What you will do: Quote from the first line below through the line that contains "S = bpy.context.scene; COL = S.collection", both included, and leave the pictures out.

§ §

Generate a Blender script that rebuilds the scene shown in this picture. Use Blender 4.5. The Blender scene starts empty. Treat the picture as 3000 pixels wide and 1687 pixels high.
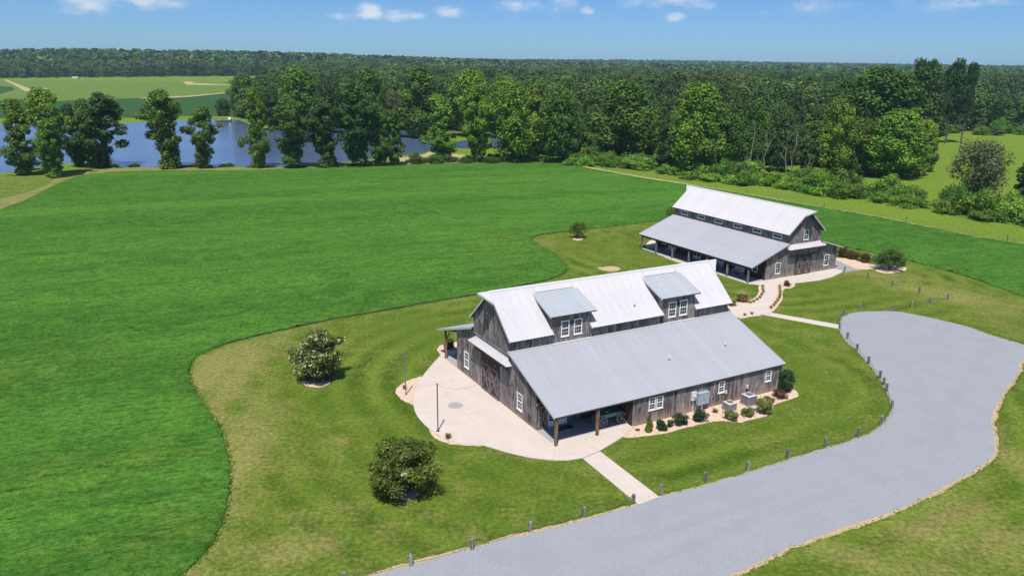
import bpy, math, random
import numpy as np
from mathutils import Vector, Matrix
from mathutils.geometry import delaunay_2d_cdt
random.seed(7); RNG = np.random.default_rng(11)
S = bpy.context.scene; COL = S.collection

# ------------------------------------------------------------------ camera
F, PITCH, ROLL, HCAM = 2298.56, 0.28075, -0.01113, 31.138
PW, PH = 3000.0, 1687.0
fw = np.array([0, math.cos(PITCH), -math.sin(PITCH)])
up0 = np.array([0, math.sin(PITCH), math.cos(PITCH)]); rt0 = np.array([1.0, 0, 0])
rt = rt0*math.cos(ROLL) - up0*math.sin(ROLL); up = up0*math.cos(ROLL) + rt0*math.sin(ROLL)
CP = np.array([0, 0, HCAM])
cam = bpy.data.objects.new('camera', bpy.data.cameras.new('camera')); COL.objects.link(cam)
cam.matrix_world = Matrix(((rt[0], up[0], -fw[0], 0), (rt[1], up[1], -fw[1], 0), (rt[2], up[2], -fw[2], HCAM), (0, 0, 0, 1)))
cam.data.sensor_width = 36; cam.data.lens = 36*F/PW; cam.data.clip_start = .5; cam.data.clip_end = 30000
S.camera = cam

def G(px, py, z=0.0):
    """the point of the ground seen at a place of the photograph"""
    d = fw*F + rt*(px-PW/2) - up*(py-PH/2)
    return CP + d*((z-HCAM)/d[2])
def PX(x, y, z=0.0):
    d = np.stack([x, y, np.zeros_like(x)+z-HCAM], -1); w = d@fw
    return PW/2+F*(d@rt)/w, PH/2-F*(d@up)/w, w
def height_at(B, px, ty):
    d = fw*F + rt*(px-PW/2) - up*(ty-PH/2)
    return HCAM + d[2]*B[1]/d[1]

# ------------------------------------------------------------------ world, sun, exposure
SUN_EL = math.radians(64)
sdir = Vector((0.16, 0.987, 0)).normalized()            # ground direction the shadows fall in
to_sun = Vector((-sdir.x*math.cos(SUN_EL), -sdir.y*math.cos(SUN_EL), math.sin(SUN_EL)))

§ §

Written answer:
Generate a Blender script that rebuilds the scene shown in this picture. Use Blender 4.5. The Blender scene starts empty. Treat the picture as 3000 pixels wide and 1687 pixels high.
import bpy, math, random
import numpy as np
from mathutils import Vector, Matrix
from mathutils.geometry import delaunay_2d_cdt
random.seed(7); RNG = np.random.default_rng(11)
S = bpy.context.scene; COL = S.collection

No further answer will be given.